> _Written task_
Going from the top of the data below, give again each line through the one containing "from mathutils.bvhtree import BVHTree", both ends kept.

> _Available data_
--
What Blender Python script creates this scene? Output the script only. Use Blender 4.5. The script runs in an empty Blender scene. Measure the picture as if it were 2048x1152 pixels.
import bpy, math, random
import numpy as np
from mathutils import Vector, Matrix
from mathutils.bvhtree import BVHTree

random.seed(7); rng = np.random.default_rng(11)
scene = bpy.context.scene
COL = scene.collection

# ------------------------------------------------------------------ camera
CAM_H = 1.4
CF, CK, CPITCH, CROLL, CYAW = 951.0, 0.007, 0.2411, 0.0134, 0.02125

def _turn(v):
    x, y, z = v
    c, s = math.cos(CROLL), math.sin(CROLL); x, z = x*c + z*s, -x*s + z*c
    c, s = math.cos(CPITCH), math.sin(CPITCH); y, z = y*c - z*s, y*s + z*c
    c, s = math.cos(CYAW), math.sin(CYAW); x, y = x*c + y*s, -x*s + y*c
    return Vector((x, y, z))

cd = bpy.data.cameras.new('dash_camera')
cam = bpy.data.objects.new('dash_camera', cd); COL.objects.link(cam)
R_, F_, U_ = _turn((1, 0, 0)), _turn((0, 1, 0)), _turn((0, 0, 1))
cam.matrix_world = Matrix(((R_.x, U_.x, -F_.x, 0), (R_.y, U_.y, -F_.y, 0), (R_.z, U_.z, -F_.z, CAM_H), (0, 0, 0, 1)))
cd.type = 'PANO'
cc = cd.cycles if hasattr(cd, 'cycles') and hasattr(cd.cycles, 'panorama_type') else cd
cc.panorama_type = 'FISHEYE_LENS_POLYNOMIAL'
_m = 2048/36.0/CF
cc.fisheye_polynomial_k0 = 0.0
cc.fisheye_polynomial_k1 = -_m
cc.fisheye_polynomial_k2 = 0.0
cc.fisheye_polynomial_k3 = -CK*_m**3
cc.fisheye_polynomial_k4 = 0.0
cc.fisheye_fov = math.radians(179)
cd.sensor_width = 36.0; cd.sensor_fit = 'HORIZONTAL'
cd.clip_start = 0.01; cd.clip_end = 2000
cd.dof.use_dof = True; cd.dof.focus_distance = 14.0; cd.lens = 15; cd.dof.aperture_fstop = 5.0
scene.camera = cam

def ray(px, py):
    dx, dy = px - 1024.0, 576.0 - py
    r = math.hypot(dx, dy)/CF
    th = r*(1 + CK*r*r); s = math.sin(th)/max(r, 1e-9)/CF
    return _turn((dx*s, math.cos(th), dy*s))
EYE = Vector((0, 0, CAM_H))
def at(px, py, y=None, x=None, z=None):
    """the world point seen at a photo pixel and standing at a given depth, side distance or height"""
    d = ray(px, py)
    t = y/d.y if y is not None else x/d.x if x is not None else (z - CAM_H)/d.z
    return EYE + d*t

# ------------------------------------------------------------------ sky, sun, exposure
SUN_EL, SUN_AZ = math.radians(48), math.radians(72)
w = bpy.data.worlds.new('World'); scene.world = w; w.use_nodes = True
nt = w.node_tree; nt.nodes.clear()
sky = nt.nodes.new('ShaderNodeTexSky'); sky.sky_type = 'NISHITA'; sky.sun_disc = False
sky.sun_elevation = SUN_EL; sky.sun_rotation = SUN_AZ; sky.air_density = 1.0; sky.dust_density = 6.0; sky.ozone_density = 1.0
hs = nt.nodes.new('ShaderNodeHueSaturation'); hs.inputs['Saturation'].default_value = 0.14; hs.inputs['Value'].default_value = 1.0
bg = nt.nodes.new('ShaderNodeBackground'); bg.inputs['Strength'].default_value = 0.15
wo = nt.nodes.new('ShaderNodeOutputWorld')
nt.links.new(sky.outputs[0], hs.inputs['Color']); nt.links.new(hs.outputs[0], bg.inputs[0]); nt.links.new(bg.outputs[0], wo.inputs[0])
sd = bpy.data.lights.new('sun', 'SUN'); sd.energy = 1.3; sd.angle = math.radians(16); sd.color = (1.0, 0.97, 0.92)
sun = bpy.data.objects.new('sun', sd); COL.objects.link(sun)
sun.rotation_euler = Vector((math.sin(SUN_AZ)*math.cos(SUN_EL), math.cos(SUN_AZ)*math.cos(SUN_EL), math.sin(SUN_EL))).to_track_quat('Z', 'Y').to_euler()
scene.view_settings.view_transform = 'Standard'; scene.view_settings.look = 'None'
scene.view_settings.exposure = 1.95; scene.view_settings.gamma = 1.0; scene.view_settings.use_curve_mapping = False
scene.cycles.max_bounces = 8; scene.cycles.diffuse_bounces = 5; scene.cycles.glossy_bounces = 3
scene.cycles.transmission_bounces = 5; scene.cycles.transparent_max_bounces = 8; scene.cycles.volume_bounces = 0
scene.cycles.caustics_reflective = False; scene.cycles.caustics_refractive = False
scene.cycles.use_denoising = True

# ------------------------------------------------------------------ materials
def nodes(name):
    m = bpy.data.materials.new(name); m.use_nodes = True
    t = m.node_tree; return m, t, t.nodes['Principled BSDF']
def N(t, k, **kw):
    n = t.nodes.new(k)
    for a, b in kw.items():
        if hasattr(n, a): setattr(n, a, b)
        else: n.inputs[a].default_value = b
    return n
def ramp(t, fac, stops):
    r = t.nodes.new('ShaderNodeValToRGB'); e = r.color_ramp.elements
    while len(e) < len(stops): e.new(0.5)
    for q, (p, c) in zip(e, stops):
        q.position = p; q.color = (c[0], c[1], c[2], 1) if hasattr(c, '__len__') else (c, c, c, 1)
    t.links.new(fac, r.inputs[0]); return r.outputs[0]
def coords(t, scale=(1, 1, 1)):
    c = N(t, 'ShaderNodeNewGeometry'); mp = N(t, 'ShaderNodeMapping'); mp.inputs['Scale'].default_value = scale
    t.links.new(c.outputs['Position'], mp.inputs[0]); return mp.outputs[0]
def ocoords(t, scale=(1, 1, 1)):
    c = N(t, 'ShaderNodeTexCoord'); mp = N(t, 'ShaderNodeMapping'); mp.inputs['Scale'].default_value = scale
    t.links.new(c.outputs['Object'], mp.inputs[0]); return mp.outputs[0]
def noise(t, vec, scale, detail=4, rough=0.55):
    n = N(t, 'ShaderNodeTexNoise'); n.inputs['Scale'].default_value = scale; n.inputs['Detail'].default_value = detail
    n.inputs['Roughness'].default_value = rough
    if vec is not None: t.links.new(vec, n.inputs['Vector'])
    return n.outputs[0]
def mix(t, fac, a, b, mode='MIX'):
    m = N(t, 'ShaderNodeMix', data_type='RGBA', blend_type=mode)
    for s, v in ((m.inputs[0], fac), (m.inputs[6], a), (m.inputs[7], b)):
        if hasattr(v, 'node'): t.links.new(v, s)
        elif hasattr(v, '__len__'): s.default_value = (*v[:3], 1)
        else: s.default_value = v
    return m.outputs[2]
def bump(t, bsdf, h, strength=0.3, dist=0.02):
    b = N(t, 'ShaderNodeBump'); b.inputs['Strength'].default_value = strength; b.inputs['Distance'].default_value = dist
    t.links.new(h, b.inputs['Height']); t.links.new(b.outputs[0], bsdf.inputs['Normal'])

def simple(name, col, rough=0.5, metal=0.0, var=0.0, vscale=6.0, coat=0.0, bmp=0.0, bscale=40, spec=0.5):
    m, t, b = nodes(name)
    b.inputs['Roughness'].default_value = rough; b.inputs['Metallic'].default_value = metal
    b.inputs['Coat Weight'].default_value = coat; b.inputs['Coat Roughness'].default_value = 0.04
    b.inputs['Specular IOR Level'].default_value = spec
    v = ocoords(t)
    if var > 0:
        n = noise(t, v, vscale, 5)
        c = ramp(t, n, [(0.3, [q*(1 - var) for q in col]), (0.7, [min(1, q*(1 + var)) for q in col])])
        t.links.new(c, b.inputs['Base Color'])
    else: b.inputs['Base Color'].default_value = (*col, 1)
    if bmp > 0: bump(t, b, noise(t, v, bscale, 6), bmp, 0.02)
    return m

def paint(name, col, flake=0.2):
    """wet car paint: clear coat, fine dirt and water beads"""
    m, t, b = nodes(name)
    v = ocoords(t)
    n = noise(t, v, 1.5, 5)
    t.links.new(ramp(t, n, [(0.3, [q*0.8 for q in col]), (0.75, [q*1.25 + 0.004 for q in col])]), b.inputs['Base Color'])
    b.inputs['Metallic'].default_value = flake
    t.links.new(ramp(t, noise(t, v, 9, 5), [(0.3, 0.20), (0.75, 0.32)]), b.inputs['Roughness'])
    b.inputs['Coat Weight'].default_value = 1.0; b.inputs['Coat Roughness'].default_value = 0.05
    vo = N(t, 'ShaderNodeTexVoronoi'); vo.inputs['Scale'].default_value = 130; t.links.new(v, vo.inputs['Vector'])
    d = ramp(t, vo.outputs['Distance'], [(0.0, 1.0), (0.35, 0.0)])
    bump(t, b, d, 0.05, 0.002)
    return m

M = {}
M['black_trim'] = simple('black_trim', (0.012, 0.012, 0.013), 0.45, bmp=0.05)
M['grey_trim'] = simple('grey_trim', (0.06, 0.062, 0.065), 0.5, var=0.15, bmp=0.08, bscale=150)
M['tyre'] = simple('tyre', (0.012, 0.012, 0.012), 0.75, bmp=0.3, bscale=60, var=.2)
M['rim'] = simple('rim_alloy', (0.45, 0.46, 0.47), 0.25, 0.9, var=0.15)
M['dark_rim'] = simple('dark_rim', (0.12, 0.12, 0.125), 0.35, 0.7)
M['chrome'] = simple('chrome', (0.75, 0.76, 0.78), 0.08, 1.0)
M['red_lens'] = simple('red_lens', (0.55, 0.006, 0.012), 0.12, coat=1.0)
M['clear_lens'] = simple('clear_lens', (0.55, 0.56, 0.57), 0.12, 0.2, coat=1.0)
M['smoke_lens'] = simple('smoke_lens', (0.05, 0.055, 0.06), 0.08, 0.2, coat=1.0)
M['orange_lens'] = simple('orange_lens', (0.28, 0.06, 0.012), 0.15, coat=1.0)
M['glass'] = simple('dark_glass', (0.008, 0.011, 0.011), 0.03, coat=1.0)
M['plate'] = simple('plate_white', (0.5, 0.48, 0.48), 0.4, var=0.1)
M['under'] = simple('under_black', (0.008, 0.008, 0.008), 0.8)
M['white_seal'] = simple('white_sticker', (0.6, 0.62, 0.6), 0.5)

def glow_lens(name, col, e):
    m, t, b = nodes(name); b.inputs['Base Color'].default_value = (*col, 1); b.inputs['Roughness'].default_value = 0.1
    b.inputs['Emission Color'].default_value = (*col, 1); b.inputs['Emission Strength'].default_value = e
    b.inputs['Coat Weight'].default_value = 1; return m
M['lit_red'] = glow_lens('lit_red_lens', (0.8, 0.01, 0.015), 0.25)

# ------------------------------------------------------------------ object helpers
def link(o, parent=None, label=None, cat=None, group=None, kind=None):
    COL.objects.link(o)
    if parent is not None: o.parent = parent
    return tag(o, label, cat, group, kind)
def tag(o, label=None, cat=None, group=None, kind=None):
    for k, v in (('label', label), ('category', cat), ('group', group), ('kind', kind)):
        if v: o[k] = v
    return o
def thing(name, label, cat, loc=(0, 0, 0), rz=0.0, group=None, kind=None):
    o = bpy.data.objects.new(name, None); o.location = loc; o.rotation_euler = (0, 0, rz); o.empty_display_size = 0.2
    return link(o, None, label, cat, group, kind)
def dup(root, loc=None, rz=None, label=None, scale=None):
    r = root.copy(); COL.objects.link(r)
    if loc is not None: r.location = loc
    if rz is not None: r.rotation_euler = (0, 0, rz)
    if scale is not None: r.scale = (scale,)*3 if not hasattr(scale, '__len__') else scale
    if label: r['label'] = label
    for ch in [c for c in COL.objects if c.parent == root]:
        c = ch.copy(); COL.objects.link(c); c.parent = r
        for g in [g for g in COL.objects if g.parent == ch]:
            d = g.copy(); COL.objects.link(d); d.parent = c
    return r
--
> _Solution_
What Blender Python script creates this scene? Output the script only. Use Blender 4.5. The script runs in an empty Blender scene. Measure the picture as if it were 2048x1152 pixels.
import bpy, math, random
import numpy as np
from mathutils import Vector, Matrix
from mathutils.bvhtree import BVHTree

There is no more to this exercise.